Conran-style wicker cone chair

Terence Conran
Nationality of Designer
Manufacturers Location
London, England (U.K)
Wicker, metal
70 x 80 x 75 cm
Purchase Price


Cone wicker chair


The donor recalls purchasing it from Heals 


None, reasonable condition - a few broken areas of weave.

Why it's in the Collection

The 'cone' chair was one of Conran's earliest pieces and proved very popular in the time before Habitat was launched. 

As the founder of Habitat in London in 1964, Conran endorsed the modernist ideal of affordable quality furniture as well as William Morris's demand, fundamental to the Arts and Crafts movement, that a craftsman's work must be either 'beautiful or useful'. This now seems ironic as Ikea bought out Habitat before the latter was put into liquidation in 2011 with only three major stores still remaining. 

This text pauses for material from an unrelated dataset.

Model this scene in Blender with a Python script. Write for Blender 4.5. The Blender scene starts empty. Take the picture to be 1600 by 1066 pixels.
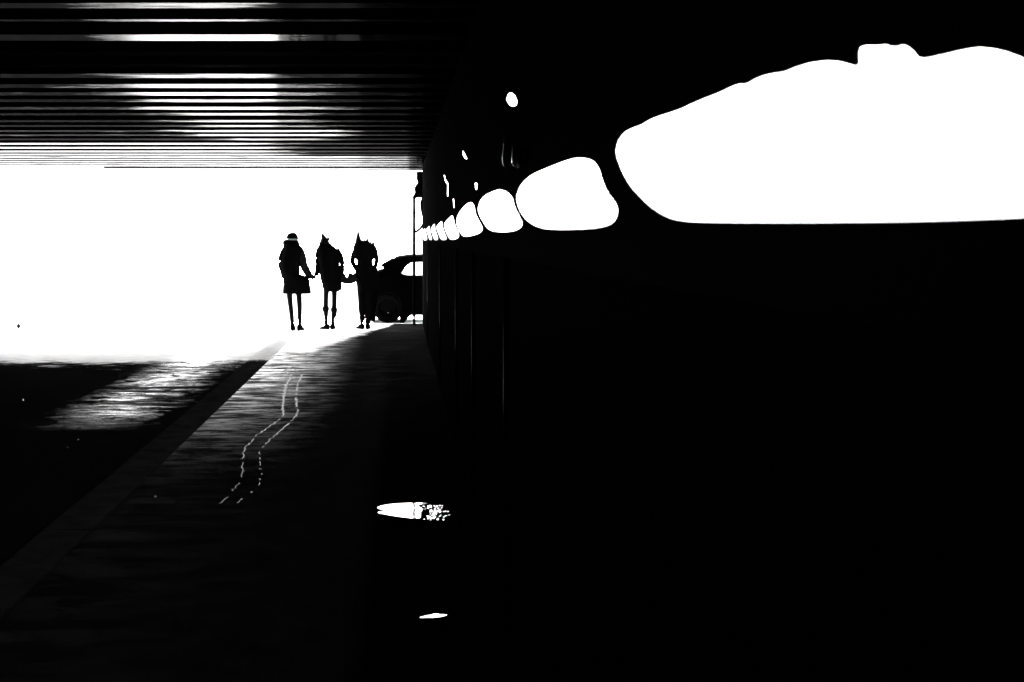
import bpy, bmesh, math, random
from mathutils import Vector, Matrix, noise
random.seed(7)
sc = bpy.context.scene
COL = sc.collection
R = math.radians

# ------------------------------------------------------------------ survey of the place
# camera looks along +Y (down the underpass); eye height 1.65 m.
F, VX, VY, EYE = 2222.0, 622.0, 370.0, 1.65      # focal length and vanishing point of the photo (px of a 1600 wide frame)
WX = 0.46                                        # face of the right hand wall
CEIL = 2.95
END = 26.9                                       # far mouth of the underpass
def on_wall(px, py, X=WX):                       # surveyed point on the plane of the right wall
    D = F * X / (px - VX)
    return Vector((X, D, EYE + (VY - py) * D / F))
def on_ground(px, py, z=0.0):
    D = (EYE - z) * F / (py - VY)
    return Vector(((px - VX) * D / F, D, z))
def at_dist(px, py, D):
    return Vector(((px - VX) * D / F, D, EYE + (VY - py) * D / F))

# ------------------------------------------------------------------ object helpers
def tag(o, label=None, cat=None, group=None, kind=None):
    if label: o['label'] = label
    if cat: o['category'] = cat
    if group: o['group'] = group
    if kind: o['kind'] = kind
    return o
def link(name, me, mat=None, parent=None, smooth=False):
    if isinstance(me, bmesh.types.BMesh):
        bm = me; me = bpy.data.meshes.new(name); bm.to_mesh(me); bm.free()
    o = bpy.data.objects.new(name, me)
    COL.objects.link(o)
    if mat: me.materials.append(mat)
    if parent: o.parent = parent
    if smooth:
        for p in me.polygons: p.use_smooth = True
    return o
def thing(name, label, cat, loc=(0, 0, 0), group=None):
    o = bpy.data.objects.new(name, None); o.empty_display_size = .2
    COL.objects.link(o); o.location = loc
    return tag(o, label, cat, group)
def box(bm, x0, x1, y0, y1, z0, z1):
    vs = [bm.verts.new((x, y, z)) for z in (z0, z1) for y in (y0, y1) for x in (x0, x1)]
    for f in ((0,1,3,2),(4,6,7,5),(0,4,5,1),(2,3,7,6),(0,2,6,4),(1,5,7,3)):
        bm.faces.new([vs[i] for i in f])
    return bm
def bevel(bm, w, seg=2):
    bmesh.ops.recalc_face_normals(bm, faces=bm.faces[:])
    bmesh.ops.bevel(bm, geom=bm.edges[:], offset=w, segments=seg, affect='EDGES', profile=.6)
    return bm
def tube(bm, pts, radii, n=12, cap=True):
    rings = []
    for i, p in enumerate(pts):
        a = pts[max(i-1, 0)]; b = pts[min(i+1, len(pts)-1)]
        t = (Vector(b) - Vector(a)).normalized()
        u = t.cross(Vector((0, 0, 1)))
        if u.length < .05: u = t.cross(Vector((1, 0, 0)))
        u.normalize(); v = t.cross(u)
        r = radii[i] if hasattr(radii, '__len__') else radii
        rings.append([bm.verts.new(Vector(p) + r*(math.cos(2*math.pi*k/n)*u + math.sin(2*math.pi*k/n)*v)) for k in range(n)])
    for a, b in zip(rings, rings[1:]):
        for k in range(n): bm.faces.new((a[k], a[(k+1) % n], b[(k+1) % n], b[k]))
    if cap:
        bm.faces.new(rings[0]); bm.faces.new(rings[-1][::-1])
    bmesh.ops.recalc_face_normals(bm, faces=bm.faces[:])
    return bm
def plate(outer, holes, thick, bev=.0):
    """2D outline (u,v) with holes -> solid plate mesh, local X=u, Y=v, Z=thickness"""
    cu = bpy.data.curves.new('outline', 'CURVE'); cu.dimensions = '2D'; cu.fill_mode = 'BOTH'
    cu.extrude = thick/2; cu.bevel_depth = bev; cu.bevel_resolution = 1
    for poly in [outer] + holes:
        s = cu.splines.new('POLY'); s.points.add(len(poly)-1); s.use_cyclic_u = True
        for pt, (u, v) in zip(s.points, poly): pt.co = (u, v, 0, 1)
    o = bpy.data.objects.new('outline', cu); COL.objects.link(o)
    dg = bpy.context.evaluated_depsgraph_get()
    me = bpy.data.meshes.new_from_object(o.evaluated_get(dg))
    bpy.data.objects.remove(o); bpy.data.curves.remove(cu)
    return me
def rounded(poly, it=2):                         # corner cutting, closed
    for _ in range(it):
        q = []
        for i in range(len(poly)):
            a, b = poly[i], poly[(i+1) % len(poly)]
            q += [(a[0]*.75+b[0]*.25, a[1]*.75+b[1]*.25), (a[0]*.25+b[0]*.75, a[1]*.25+b[1]*.75)]
        poly = q
    return poly

# ------------------------------------------------------------------ materials
def mat(name, col=.02, rough=.7, spec=.3, metal=0., bump=0., bscale=40., bstretch=(1,1,1), var=0., vscale=6., coat=0., rvar=0.):
    m = bpy.data.materials.new(name); m.use_nodes = True
    nt = m.node_tree; N = nt.nodes; Lk = nt.links; P = N['Principled BSDF']
    P.inputs['Roughness'].default_value = rough
    P.inputs['Specular IOR Level'].default_value = spec
    P.inputs['Metallic'].default_value = metal
    P.inputs['Base Color'].default_value = (col, col, col, 1)
    tc = N.new('ShaderNodeTexCoord'); mp = N.new('ShaderNodeMapping'); mp.inputs['Scale'].default_value = bstretch
    Lk.new(tc.outputs['Object'], mp.inputs[0])
    if var or rvar:
        n = N.new('ShaderNodeTexNoise'); n.inputs['Scale'].default_value = vscale; n.inputs['Detail'].default_value = 6
        Lk.new(mp.outputs[0], n.inputs['Vector'])
        if var:
            r = N.new('ShaderNodeMapRange'); r.inputs[1].default_value = .3; r.inputs[2].default_value = .7
            r.inputs[3].default_value = col*(1-var); r.inputs[4].default_value = col*(1+var)
            Lk.new(n.outputs[0], r.inputs[0]); Lk.new(r.outputs[0], P.inputs['Base Color'])
        if rvar:
            r = N.new('ShaderNodeMapRange'); r.inputs[1].default_value = .3; r.inputs[2].default_value = .7
            r.inputs[3].default_value = max(.02, rough-rvar); r.inputs[4].default_value = min(1, rough+rvar)
            Lk.new(n.outputs[0], r.inputs[0]); Lk.new(r.outputs[0], P.inputs['Roughness'])
    if bump:
        n = N.new('ShaderNodeTexNoise'); n.inputs['Scale'].default_value = bscale; n.inputs['Detail'].default_value = 5
        b = N.new('ShaderNodeBump'); b.inputs['Strength'].default_value = bump; b.inputs['Distance'].default_value = .01
        Lk.new(mp.outputs[0], n.inputs['Vector']); Lk.new(n.outputs[0], b.inputs['Height']); Lk.new(b.outputs[0], P.inputs['Normal'])
    return m

def math_node(nt, op, a, b=None, c=None, clamp=False):
    n = nt.nodes.new('ShaderNodeMath'); n.operation = op; n.use_clamp = clamp
    for i, v in enumerate((a, b, c)):
        if v is None: continue
        if isinstance(v, (int, float)): n.inputs[i].default_value = v
        else: nt.links.new(v, n.inputs[i])
    return n.outputs[0]
def mrange(nt, v, a, b, c=0., d=1., smooth=True):
    n = nt.nodes.new('ShaderNodeMapRange'); n.clamp = True
    if smooth: n.interpolation_type = 'SMOOTHSTEP'
    nt.links.new(v, n.inputs[0])
    for i, x in enumerate((a, b, c, d)): n.inputs[i+1].default_value = x
    return n.outputs[0]

def sheen(nt, N, Lk, P, weight, rough):
    """dull diffuse body with a thin glossy film of constant weight (soot, worn paint, damp)"""
    P.inputs['Specular IOR Level'].default_value = 0
    g = N.new('ShaderNodeBsdfGlossy'); a = N.new('ShaderNodeAddShader'); out = [n for n in N if n.type == 'OUTPUT_MATERIAL'][0]
    for sock, v in ((g.inputs['Color'], weight), (g.inputs['Roughness'], rough)):
        if isinstance(v, (int, float)): sock.default_value = (v, v, v, 1) if sock.name == 'Color' else v
        else: Lk.new(v, sock)
    if P.inputs['Normal'].is_linked: Lk.new(P.inputs['Normal'].links[0].from_socket, g.inputs['Normal'])
    Lk.new(P.outputs[0], a.inputs[0]); Lk.new(g.outputs[0], a.inputs[1]); Lk.new(a.outputs[0], out.inputs['Surface'])
def film(m, weight, rough):
    nt = m.node_tree; sheen(nt, nt.nodes, nt.links, nt.nodes['Principled BSDF'], weight, rough); return m
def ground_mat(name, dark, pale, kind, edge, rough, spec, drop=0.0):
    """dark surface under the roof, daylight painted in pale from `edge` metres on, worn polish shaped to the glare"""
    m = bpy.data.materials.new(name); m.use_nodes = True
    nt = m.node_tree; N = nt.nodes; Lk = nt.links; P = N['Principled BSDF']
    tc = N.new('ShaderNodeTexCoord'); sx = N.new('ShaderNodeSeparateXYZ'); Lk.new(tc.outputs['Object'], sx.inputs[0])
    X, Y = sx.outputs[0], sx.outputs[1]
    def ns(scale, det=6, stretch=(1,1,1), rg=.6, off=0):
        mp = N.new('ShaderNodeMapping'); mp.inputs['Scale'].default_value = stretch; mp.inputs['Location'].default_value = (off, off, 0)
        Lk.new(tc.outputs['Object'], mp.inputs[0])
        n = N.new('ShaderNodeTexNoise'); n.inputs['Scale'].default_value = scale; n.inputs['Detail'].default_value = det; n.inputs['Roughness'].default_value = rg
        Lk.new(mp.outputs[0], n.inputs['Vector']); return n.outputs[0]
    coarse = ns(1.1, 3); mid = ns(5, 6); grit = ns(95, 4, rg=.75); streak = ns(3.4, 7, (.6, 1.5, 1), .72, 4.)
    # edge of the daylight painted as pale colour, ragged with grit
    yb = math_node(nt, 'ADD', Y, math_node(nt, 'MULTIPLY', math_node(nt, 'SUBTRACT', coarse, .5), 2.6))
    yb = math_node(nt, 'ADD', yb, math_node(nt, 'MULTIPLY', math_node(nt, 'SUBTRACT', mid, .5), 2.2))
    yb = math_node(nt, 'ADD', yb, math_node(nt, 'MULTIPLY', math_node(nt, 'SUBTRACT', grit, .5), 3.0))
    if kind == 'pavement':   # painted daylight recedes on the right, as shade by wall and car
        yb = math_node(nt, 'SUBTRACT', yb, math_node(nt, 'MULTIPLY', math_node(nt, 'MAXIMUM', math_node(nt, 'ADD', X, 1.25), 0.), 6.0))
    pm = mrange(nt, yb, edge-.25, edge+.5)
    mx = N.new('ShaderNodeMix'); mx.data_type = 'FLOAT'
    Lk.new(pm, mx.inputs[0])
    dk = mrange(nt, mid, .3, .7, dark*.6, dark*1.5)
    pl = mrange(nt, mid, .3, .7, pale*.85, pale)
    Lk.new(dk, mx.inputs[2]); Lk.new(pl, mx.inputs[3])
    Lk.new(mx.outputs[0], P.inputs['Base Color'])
    # polish: worn, damp streaks, with the spread of exit glare painted into the gloss
    st = mrange(nt, streak, .42, .62)
    if kind == 'road':
        dx = math_node(nt, 'ABSOLUTE', math_node(nt, 'ADD', X, 2.85))
        lane = mrange(nt, math_node(nt, 'ADD', dx, math_node(nt, 'MULTIPLY', math_node(nt, 'SUBTRACT', mid, .5), 1.6)), .0, .6, 1., 0.)
        lane = math_node(nt, 'MULTIPLY', lane, mrange(nt, ns(1.6, 3, (.5, 1.6, 1), .5, 2.3), .36, .5, .08, 1.))
        lane = math_node(nt, 'MULTIPLY', lane, mrange(nt, Y, 12.8, 14.6))
        pol = math_node(nt, 'MULTIPLY', lane, math_node(nt, 'ADD', math_node(nt, 'MULTIPLY', st, .75), .25))
        pol = math_node(nt, 'MULTIPLY', pol, mrange(nt, grit, .42, .6, .1, 1.))
        pol = math_node(nt, 'MULTIPLY', pol, mrange(nt, mid, .36, .5, .1, 1.))
    else:
        pol = math_node(nt, 'ADD', math_node(nt, 'MULTIPLY', st, .93), .07)
        pol = math_node(nt, 'MULTIPLY', pol, mrange(nt, Y, 9.5, 18.5, .01, 1.))  # falloff of the exit light painted in as weaker gloss nearer
        pol = math_node(nt, 'MULTIPLY', pol, mrange(nt, X, -1.8, -.5, 1., .01))
        pol = math_node(nt, 'MULTIPLY', pol, mrange(nt, grit, .38, .62, .25, 1.))
    if kind == 'kerb':
        pol = math_node(nt, 'MULTIPLY', st, .25)
    h = math_node(nt, 'ADD', math_node(nt, 'MULTIPLY', grit, .5), math_node(nt, 'MULTIPLY', mid, .8))
    b = N.new('ShaderNodeBump'); b.inputs['Strength'].default_value = .5; b.inputs['Distance'].default_value = .012
    Lk.new(h, b.inputs['Height']); Lk.new(b.outputs[0], P.inputs['Normal'])
    sheen(nt, N, Lk, P, mrange(nt, pol, 0, 1, spec[0], spec[1], False), mrange(nt, pol, 0, 1, rough[0], rough[1], False))
    return m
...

Wicker products formed a significant portion of Habitat's collection when it first launched. Useful, practical products, which were cheap and not especially innovative, seem an unlikely candidate to become new symbols of progressive design. Wicker weaving and basket making are traditional crafts stretching back thousands of years across the globe. 

About the Designer/Maker

Terence Conran (b.1931) is a giant of post-war British design. While studying at the Central School of Art and Design, he started a workshop in the East End of London making furniture with Edaurdo Paolozzi. After briefly working for architect Dennis Lennon, he forged his own business selling furniture and fitting out restaurants. He set up Conran Design Group in 1956 and quickly became a well-known name in a fashionable London scene of restaurateurs, stylists, artists and socialites. In 1964, the year after substantially expanding his operations, Conran opened Habitat in Chelsea, which positioned itself as affordable, practical living according to continental style. Habitat's success also led to Conran buying Heal's and integrating it into his business. 

About the Manufacturer

Terrence Conran had been making furniture since the early fifties. In his Summa range, many items were flat pack, designed to be space-saving and damage-preventing - a little-acknowledged precedent to Ikea. His Habitat shops were set up to sell this range and market a range of continental homeware products to British consumers. British designers like Robin way were also enthusiastically championed by the brand.